Even the best trash talk, of course, is in of itself not enough to make a great keeper. Behind Martinez’s insults lies one of the most complete, accomplished shot-stoppers in the Premier League, flourishing after years waiting for the chance to shine at the Emirates Stadium.

The Villa man’s save percentage in the 2020-21 league season was higher than any other starting No.1 in the division, while only Chelsea’s Edouard Mendy and Manchester City ace Ederson recorded more clean sheets than the Argentine’s 15 – despite facing more shots on target across the campaign than both men combined.

Having conceded 67 goals the previous term as they barely escaped relegation, a Villa backline almost unchanged from 2019-20 let in just 46 with Martinez between the posts, the seventh-best defensive performance of any Premier League team, and key to them securing a comfortable mid-table finish.

Martinez makes few mistakes, is comfortable off both feet and with both hands, and shines not just as a shot-stopper but in his aerial play, too. His distribution, while far from scintillating in comparison with some of his ball-playing peers, is solid enough to get from point A to B with limited inconvenience.

He is, in short, the kind of all-round goalkeeper that any club or nation would be blessed to count within its ranks.

For Argentina, too, he has posed a formidable obstacle between the posts.

Just four goals have slipped through Martinez’s grasp in his nine appearances to date; one of which was a penalty rebound netted by Arturo Vidal after the Chile man saw his effort saved, another was Yeferson Soteldo’s consolation spot-kick in September – one of the rare occasions his mind games have failed to yield the desired results.

All of which, added to his defiance of the Premier League’s ban on travelling to South America for September’s World Cup qualifiers which only gave a further boost to his outlaw status, means that a man who just six months ago could have walked down the streets of Buenos Aires and barely elicited a raised eyebrow from the general public now commands a following back home perhaps only surpassed by captain and national icon Lionel Messi.

Martinez himself has shared on Instagram posters hung up on the walls of schools across Argentina proclaiming: “This classroom is protected by Dibu”, accompanied by his photo and catchphrase, “Look, I’m going to eat you alive.”

Lying beneath the on-pitch bravado, though, seems to lie a modest individual with both feet planted firmly on the ground.

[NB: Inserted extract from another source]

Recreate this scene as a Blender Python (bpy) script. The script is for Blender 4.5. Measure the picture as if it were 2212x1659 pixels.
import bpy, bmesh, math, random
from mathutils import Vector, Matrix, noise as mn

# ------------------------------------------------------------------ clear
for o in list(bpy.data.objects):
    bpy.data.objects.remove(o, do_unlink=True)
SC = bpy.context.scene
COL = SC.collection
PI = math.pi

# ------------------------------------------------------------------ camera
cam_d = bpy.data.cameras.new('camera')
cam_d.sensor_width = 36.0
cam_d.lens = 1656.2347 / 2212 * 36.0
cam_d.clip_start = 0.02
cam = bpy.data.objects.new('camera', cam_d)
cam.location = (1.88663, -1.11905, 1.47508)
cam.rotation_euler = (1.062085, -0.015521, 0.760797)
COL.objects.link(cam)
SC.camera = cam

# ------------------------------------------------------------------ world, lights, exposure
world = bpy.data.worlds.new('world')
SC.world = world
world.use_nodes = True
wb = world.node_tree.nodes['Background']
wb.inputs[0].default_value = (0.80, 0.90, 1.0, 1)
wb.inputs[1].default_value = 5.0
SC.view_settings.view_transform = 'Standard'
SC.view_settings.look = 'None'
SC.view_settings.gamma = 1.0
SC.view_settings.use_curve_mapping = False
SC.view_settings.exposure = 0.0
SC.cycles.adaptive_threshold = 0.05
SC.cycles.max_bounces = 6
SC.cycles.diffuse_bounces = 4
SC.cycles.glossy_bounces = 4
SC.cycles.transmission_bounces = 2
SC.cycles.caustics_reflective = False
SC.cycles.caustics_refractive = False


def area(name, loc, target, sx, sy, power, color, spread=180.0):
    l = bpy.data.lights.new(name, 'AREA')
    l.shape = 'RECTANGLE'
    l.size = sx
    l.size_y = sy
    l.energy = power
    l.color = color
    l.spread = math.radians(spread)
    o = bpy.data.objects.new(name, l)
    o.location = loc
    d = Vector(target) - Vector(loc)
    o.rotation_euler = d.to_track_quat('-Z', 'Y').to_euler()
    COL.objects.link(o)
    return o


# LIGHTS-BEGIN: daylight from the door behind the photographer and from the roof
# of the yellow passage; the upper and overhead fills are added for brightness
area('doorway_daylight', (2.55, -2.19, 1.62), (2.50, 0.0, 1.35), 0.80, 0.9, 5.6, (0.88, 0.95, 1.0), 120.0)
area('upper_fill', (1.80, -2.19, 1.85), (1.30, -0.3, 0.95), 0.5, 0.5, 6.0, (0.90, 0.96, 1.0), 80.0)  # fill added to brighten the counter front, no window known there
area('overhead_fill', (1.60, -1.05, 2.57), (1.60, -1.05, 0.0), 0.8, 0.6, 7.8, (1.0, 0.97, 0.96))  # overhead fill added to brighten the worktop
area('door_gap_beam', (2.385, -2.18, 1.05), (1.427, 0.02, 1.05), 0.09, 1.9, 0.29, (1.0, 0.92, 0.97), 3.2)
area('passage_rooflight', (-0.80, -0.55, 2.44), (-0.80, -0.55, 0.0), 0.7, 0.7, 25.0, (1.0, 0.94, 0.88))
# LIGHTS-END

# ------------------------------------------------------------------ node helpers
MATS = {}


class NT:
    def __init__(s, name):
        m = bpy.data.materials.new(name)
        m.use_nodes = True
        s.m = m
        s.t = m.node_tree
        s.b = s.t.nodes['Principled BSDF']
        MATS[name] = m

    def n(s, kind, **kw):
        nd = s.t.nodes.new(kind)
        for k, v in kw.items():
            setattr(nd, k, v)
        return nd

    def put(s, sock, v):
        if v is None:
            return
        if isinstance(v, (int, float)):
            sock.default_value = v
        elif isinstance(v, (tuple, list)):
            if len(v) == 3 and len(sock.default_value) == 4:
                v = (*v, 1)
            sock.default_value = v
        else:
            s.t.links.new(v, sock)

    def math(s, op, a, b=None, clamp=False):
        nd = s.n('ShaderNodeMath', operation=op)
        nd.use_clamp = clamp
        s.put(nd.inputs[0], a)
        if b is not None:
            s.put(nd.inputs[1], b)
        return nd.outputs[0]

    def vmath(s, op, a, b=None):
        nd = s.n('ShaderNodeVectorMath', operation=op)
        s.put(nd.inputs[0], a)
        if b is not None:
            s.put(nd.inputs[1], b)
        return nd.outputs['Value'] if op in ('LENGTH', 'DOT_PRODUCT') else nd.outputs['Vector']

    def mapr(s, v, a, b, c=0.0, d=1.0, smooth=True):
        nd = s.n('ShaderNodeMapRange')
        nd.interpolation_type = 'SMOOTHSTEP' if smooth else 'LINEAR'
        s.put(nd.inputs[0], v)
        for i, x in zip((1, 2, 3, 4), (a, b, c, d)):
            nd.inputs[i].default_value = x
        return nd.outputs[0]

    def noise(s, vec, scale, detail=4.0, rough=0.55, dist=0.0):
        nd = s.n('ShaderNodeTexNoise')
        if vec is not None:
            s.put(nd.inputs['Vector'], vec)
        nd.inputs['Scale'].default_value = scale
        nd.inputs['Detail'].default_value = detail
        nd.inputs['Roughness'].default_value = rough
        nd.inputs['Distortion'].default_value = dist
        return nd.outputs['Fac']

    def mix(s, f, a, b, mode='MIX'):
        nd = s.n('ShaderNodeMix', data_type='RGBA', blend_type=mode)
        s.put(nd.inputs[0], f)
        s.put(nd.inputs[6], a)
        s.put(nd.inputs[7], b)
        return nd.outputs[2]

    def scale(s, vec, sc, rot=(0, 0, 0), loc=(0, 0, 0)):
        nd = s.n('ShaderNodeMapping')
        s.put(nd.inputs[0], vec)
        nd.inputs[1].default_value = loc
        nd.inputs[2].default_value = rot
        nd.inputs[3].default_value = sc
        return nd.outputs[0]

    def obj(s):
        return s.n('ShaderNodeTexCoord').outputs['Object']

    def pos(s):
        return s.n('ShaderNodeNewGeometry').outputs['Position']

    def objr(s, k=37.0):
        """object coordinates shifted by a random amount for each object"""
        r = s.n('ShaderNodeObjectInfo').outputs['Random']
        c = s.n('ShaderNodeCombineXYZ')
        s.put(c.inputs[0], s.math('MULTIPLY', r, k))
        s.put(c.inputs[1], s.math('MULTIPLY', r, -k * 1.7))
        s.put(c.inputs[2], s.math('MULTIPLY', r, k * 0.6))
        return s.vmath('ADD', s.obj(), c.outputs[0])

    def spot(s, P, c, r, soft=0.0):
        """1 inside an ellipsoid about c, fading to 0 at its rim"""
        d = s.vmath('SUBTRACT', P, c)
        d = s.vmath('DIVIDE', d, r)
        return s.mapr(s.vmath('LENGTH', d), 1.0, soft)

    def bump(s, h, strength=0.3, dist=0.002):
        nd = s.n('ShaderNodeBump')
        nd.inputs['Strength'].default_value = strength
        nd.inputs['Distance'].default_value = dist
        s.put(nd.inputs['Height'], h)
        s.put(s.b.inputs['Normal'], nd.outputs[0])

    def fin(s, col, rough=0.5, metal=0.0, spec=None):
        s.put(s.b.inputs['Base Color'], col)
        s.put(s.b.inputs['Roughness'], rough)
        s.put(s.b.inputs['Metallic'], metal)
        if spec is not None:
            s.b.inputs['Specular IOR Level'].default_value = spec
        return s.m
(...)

He is happy to admit that he ‘warmed up’ for July’s pivotal Copa America final against Brazil by spending the night playing Call of Duty with friends back in Argentina, and promises that in this current international window he will finally pluck up the courage to ask Messi for a photo.

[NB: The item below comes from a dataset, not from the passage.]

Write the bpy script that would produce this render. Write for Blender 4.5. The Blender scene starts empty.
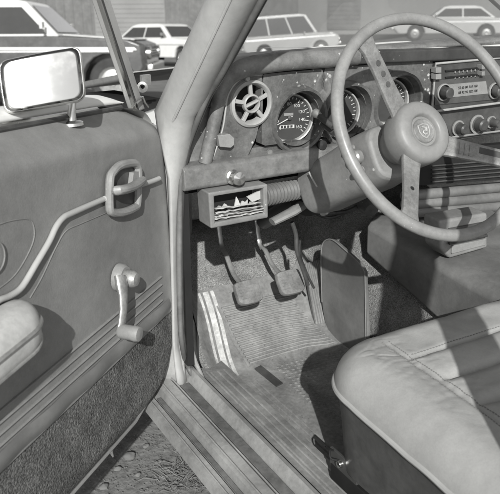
import bpy, bmesh, math, random
from mathutils import Vector, Matrix, noise
random.seed(7)
scene = bpy.context.scene
col = scene.collection
PI = math.pi

# ------------------------------------------------------------------ camera (solved from the photograph)
CAM = Vector((-0.423, -1.203, 1.11))
YAW, PITCH, ROLL, FPX = math.radians(29.46), math.radians(20.8), math.radians(-0.35), 764.9
fw = Vector((math.sin(YAW)*math.cos(PITCH), math.cos(YAW)*math.cos(PITCH), -math.sin(PITCH)))
rt0 = Vector((math.cos(YAW), -math.sin(YAW), 0)); up0 = rt0.cross(fw)
RT = rt0*math.cos(ROLL) + up0*math.sin(ROLL); UP = RT.cross(fw)
def ray(px, py): return fw + RT*((px-250)/FPX) - UP*((py-247)/FPX)
def cast(px, py, n, p0):
    d = ray(px, py); n = Vector(n); return CAM + d*(n.dot(Vector(p0)-CAM)/n.dot(d))
def Xp(px, py, x): return cast(px, py, (1, 0, 0), (x, 0, 0))
def Yp(px, py, y): return cast(px, py, (0, 1, 0), (0, y, 0))
def Zp(px, py, z): return cast(px, py, (0, 0, 1), (0, 0, z))
def Dp(px, py, d): return CAM + ray(px, py)*d

cd = bpy.data.cameras.new('camera'); cam = bpy.data.objects.new('camera', cd); col.objects.link(cam)
cd.sensor_width = 36; cd.lens = FPX/500*36; cd.dof.use_dof = True; cd.dof.focus_distance = 1.38; cd.dof.aperture_fstop = 13; cd.clip_start = 0.02; cd.clip_end = 2000
M = Matrix.Identity(4)
for i, v in enumerate((RT, UP, -fw)):
    for j in range(3): M[j][i] = v[j]
M.translation = CAM; cam.matrix_world = M
scene.camera = cam

# ------------------------------------------------------------------ materials
TINT = (1.0, 1.0, 0.975)
def mat(name, v, rough=.5, metal=0.0, var=.18, scale=8, fine=0.0, fscale=300, bump=0.0, bscale=200, bdist=.002,
        spots=0.0, spotv=.6, spotscale=90, coat=0.0, spec=.4, dust=0.0, emit=0, grime=0.0, gscale=9.0):
    m = bpy.data.materials.new(name); m.use_nodes = True
    nt = m.node_tree; N = nt.nodes; L = nt.links; N.clear()
    out = N.new('ShaderNodeOutputMaterial'); b = N.new('ShaderNodeBsdfPrincipled'); L.new(b.outputs[0], out.inputs[0])
    b.inputs['Roughness'].default_value = rough; b.inputs['Metallic'].default_value = metal
    b.inputs['Specular IOR Level'].default_value = spec
    if coat: b.inputs['Coat Weight'].default_value = coat; b.inputs['Coat Roughness'].default_value = .15
    tc = N.new('ShaderNodeTexCoord'); co = tc.outputs['Object']
    def ntex(sc, det=4, ro=.6):
        t = N.new('ShaderNodeTexNoise'); t.inputs['Scale'].default_value = sc; t.inputs['Detail'].default_value = det
        t.inputs['Roughness'].default_value = ro; L.new(co, t.inputs['Vector']); return t.outputs['Fac']
    def math_(op, a, bb):
        n = N.new('ShaderNodeMath'); n.operation = op
        for i, q in enumerate((a, bb)):
            if isinstance(q, (int, float)): n.inputs[i].default_value = q
            else: L.new(q, n.inputs[i])
        return n.outputs[0]
    def rng(f, a, bb, c, d):
        n = N.new('ShaderNodeMapRange'); L.new(f, n.inputs[0])
        for i, q in enumerate((a, bb, c, d)): n.inputs[i+1].default_value = q
        return n.outputs[0]
    f = rng(ntex(scale, 6, .65), .28, .72, 1-var, 1+var)
    val = math_('MULTIPLY', f, v)
    if fine: val = math_('MULTIPLY', val, rng(ntex(fscale, 2), .3, .7, 1-fine, 1+fine))
    if grime:
        val = math_('MULTIPLY', val, rng(ntex(gscale, 9, .78), .40, .60, 1-grime, 1.0))
        val = math_('MULTIPLY', val, rng(ntex(gscale*7.3, 5, .7), .36, .58, 1-grime*.6, 1.0))
    if dust:
        w = rng(ntex(scale*.6+3, 7, .75), .45, .75, 0, dust)
        mx = N.new('ShaderNodeMix'); mx.data_type = 'FLOAT'; L.new(w, mx.inputs[0]); L.new(val, mx.inputs[2]); mx.inputs[3].default_value = .42
        val = mx.outputs[0]
    if spots:
        vo = N.new('ShaderNodeTexVoronoi'); vo.inputs['Scale'].default_value = spotscale; L.new(co, vo.inputs['Vector'])
        sz = rng(ntex(22, 2), .42, .72, 0, .25*spots)
        lt = math_('LESS_THAN', vo.outputs['Distance'], sz)
        lt = math_('MULTIPLY', lt, rng(ntex(spotscale*2, 2), .35, .6, .15, .8))
        mx = N.new('ShaderNodeMix'); mx.data_type = 'FLOAT'; L.new(lt, mx.inputs[0]); L.new(val, mx.inputs[2]); mx.inputs[3].default_value = spotv
        val = mx.outputs[0]
    cc = N.new('ShaderNodeCombineColor')
    for i in range(3): L.new(math_('MULTIPLY', val, TINT[i]), cc.inputs[i])
    L.new(cc.outputs[0], b.inputs['Base Color'])
    L.new(rng(ntex(scale*2.3, 4), .3, .7, max(rough-.08, .02), min(rough+.1, 1)), b.inputs['Roughness'])
    if bump:
        bp = N.new('ShaderNodeBump'); bp.inputs['Strength'].default_value = bump; bp.inputs['Distance'].default_value = bdist
        L.new(ntex(bscale, 3, .55), bp.inputs['Height']); L.new(bp.outputs[0], b.inputs['Normal'])
    if emit: b.inputs['Emission Strength'].default_value = emit
    return m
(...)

“I want my son Santi to have it when he grows up,” he says. “I’m embarrassed to ask him because he must get asked all the time.”

If Emi has ever felt uncomfortable around Messi on the pitch, though, he has not shown it. The Argentina No.1 jersey will be his through these upcoming qualifiers against Paraguay, Uruguay and Peru, starting with Thursday’s visit to Asuncion.

If he continues to mix stellar performances with that cocky belligerence to the world’s best attackers, his star will only continue to grow with the adoring Albiceleste support.